The Cybergypsies (Indra Sinha, 1999)

If you were to list the great popular historical books of the computer world, you’d probably hear The Cuckoo’s Egg, Soul of a New Machine, and then a smattering of books by Wired Magazine regulars, like Cyberpunks and Where Wizards Stay Up Late. Fire In The Valley maybe, though I imagine Cromemco gets less relevant every day. What I rarely see recommended, however, and what I think belongs on the podium along with Kidder and Stoll, is Indra Sinha’s The Cybergypsies.

The gibsonian flair of the first few chapters creates the impression of a novel, and I think this confused some readers. I had to check out several facts and, low and behold, they turned out true. Eventually I realized “Bear,” the narrator, was Indra, and it’s a memoir. Shades was a real place; you can see a YouTube video playing back a recorded (and very chaotic) session. What else confused people? The terminology is probably period, but it’s a period that was over when the book was published-it’s a story of the modem world and what we would now call BBSs running MUDs.

The characters are drawn with attention to their humanity. It would be easy to turn this story into a people zoo, but Bear never does, instead opting for empathy even when he’s relating outrageous behavior and hilarious drama. In a different era, with a different pen, it might have been delivered as a very long forum post. Nowdays, perhaps as the sort of YouTube essay Folding Ideas produces. Because it really gets to the heart of what it means to be terminally online. Sinha was terminally online before that was even a thing.

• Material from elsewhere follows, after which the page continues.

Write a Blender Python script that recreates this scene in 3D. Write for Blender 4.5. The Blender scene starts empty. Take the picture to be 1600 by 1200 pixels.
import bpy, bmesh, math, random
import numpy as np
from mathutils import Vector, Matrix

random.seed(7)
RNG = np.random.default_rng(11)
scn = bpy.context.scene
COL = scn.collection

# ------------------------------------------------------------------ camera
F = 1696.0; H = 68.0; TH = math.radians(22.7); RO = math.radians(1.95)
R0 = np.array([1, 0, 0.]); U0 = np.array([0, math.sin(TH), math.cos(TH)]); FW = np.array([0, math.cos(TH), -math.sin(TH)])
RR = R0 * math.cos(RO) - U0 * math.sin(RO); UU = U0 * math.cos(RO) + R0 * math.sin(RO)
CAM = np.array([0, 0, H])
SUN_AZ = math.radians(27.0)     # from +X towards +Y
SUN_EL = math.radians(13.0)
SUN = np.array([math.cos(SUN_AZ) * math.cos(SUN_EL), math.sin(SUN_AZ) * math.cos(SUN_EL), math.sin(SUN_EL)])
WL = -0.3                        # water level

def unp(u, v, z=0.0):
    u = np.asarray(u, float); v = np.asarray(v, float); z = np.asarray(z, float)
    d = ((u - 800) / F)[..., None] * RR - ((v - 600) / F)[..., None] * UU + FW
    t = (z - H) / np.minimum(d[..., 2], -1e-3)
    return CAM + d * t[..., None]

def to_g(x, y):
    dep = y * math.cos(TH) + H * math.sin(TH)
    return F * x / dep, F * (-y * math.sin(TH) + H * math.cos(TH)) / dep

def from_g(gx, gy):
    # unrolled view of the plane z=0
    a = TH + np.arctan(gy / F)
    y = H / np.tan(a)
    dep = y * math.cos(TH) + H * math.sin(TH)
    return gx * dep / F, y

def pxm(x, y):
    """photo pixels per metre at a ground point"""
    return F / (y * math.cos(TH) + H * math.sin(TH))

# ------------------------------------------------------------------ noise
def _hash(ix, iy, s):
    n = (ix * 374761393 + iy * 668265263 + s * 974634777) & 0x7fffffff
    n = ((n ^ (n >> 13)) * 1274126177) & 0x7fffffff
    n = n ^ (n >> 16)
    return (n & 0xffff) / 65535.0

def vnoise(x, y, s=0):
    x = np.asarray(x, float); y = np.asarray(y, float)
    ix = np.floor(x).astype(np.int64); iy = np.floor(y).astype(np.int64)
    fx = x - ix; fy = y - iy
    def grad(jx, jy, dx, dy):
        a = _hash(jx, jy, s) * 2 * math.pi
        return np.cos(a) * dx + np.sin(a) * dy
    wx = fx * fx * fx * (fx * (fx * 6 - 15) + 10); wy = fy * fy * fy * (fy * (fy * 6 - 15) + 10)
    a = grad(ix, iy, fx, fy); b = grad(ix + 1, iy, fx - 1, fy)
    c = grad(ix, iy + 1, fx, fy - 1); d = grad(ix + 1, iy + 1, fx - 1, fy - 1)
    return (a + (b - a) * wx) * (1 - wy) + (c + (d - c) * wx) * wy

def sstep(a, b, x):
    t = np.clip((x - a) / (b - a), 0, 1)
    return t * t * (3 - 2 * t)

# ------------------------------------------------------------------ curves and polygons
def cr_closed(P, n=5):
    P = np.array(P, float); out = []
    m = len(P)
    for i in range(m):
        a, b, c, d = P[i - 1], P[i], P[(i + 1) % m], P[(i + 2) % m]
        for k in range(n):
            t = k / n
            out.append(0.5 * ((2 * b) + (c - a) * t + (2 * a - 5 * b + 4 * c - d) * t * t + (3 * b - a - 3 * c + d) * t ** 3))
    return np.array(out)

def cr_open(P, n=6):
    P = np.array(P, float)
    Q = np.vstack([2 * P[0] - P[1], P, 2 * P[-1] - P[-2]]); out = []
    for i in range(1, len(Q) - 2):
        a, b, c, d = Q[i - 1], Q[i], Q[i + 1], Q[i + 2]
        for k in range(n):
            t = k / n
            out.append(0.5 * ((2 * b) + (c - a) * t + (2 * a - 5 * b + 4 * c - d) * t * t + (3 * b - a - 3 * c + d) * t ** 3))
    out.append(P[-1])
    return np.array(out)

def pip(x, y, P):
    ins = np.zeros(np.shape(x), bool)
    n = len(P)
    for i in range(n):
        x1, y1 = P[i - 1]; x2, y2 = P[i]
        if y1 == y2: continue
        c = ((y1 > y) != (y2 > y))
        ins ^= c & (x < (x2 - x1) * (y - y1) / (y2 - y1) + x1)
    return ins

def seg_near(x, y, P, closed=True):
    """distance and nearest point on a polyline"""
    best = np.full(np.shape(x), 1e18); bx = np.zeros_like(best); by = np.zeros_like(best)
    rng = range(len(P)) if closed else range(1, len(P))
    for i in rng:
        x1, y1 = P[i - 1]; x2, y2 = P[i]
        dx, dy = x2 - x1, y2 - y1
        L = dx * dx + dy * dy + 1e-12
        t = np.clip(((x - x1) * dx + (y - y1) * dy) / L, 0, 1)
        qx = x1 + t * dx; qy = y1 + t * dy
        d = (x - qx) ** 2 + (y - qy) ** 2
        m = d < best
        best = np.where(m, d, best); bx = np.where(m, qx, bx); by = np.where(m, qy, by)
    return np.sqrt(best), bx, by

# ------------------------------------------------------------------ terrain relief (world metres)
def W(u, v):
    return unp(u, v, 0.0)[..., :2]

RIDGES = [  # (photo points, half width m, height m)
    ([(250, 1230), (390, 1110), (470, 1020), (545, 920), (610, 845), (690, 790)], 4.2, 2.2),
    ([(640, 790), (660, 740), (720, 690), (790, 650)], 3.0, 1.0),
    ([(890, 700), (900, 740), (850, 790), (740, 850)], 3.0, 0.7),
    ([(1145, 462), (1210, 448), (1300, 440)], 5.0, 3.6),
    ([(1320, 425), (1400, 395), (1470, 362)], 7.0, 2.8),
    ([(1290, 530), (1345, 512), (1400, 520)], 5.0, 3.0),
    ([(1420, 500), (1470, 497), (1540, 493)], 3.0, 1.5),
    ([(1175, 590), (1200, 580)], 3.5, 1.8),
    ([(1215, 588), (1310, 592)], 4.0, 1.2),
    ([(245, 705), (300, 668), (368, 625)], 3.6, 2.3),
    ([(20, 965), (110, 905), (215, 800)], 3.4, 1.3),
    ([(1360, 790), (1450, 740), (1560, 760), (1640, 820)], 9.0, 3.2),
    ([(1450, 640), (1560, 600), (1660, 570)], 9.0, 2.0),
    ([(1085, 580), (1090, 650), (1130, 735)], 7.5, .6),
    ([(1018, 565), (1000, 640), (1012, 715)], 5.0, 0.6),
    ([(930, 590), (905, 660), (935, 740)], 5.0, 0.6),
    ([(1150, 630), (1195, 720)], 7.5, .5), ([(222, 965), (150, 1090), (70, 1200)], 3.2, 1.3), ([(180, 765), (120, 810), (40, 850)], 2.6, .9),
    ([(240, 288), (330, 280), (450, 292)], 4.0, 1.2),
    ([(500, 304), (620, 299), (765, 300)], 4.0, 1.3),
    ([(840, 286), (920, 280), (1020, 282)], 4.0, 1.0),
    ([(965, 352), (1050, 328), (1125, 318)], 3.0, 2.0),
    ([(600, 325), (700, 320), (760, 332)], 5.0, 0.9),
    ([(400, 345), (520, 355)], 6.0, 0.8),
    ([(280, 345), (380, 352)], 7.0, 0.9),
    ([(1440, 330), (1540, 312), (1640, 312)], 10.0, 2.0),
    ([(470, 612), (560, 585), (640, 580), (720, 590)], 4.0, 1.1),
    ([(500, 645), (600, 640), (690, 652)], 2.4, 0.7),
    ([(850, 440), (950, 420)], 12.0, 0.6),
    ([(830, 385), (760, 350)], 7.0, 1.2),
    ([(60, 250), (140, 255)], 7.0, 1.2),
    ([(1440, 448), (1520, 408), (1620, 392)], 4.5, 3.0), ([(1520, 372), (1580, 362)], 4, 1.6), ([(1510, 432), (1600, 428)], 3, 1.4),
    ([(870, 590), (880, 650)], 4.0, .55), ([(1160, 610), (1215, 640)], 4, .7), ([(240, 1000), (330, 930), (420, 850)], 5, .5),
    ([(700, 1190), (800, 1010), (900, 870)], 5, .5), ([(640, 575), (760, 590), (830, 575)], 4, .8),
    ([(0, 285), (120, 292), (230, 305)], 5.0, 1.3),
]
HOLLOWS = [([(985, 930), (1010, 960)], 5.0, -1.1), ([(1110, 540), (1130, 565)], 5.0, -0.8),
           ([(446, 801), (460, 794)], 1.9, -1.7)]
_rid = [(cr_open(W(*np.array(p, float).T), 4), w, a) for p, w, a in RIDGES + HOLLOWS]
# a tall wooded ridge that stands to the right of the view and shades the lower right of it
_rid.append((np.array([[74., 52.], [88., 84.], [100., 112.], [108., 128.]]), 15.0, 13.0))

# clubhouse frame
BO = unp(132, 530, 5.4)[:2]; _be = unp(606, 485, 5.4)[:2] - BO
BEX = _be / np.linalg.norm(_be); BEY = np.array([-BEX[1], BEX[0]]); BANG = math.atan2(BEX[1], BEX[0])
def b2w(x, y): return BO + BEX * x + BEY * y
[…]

You also need to realize that Bear’s got a truly fantastical imagination, and this may have rubbed literal-minded hackers the wrong way. He describes playing online MUDs with a richness that helps justify the outrageous price tag of being online in those days. There’s one scene where you suddenly realize he’s playing Colossal Cave Adventure and you almost don’t recognize it because his vivid description doesn’t betray the spartan description actually given in the game. Indeed, it’s a really interesting appraisal of text adventure games in general and the power of imagination.

So why don’t we hear about it now? Well, for one thing, it’s got a slur in the title. That makes it a bit awkward to bring up. In 1999 the dot-com crazy world wasn’t interested in a book about BBSing; compare similar books and they’re associated with favored technologies like Unix and TCP/IP. It wasn’t associated with any big exciting well known company either. Also, the original dust jacket (NSFW) features a pixelated, suggestively posed woman. It is a mature adult story but not lurid; the cover probably didn’t do it any favors in getting a more serious audience. Oh, and it’s not entirely optimistic, indeed showing the dangers of being terminally online, but again it’s not sensationalized. A lot of reviews at the time latched on to this, selling it as a bit of a horror or anti-tech story. But I really don’t think it earned that appraisal, I just don’t think we had the words we now have to describe what he was writing about.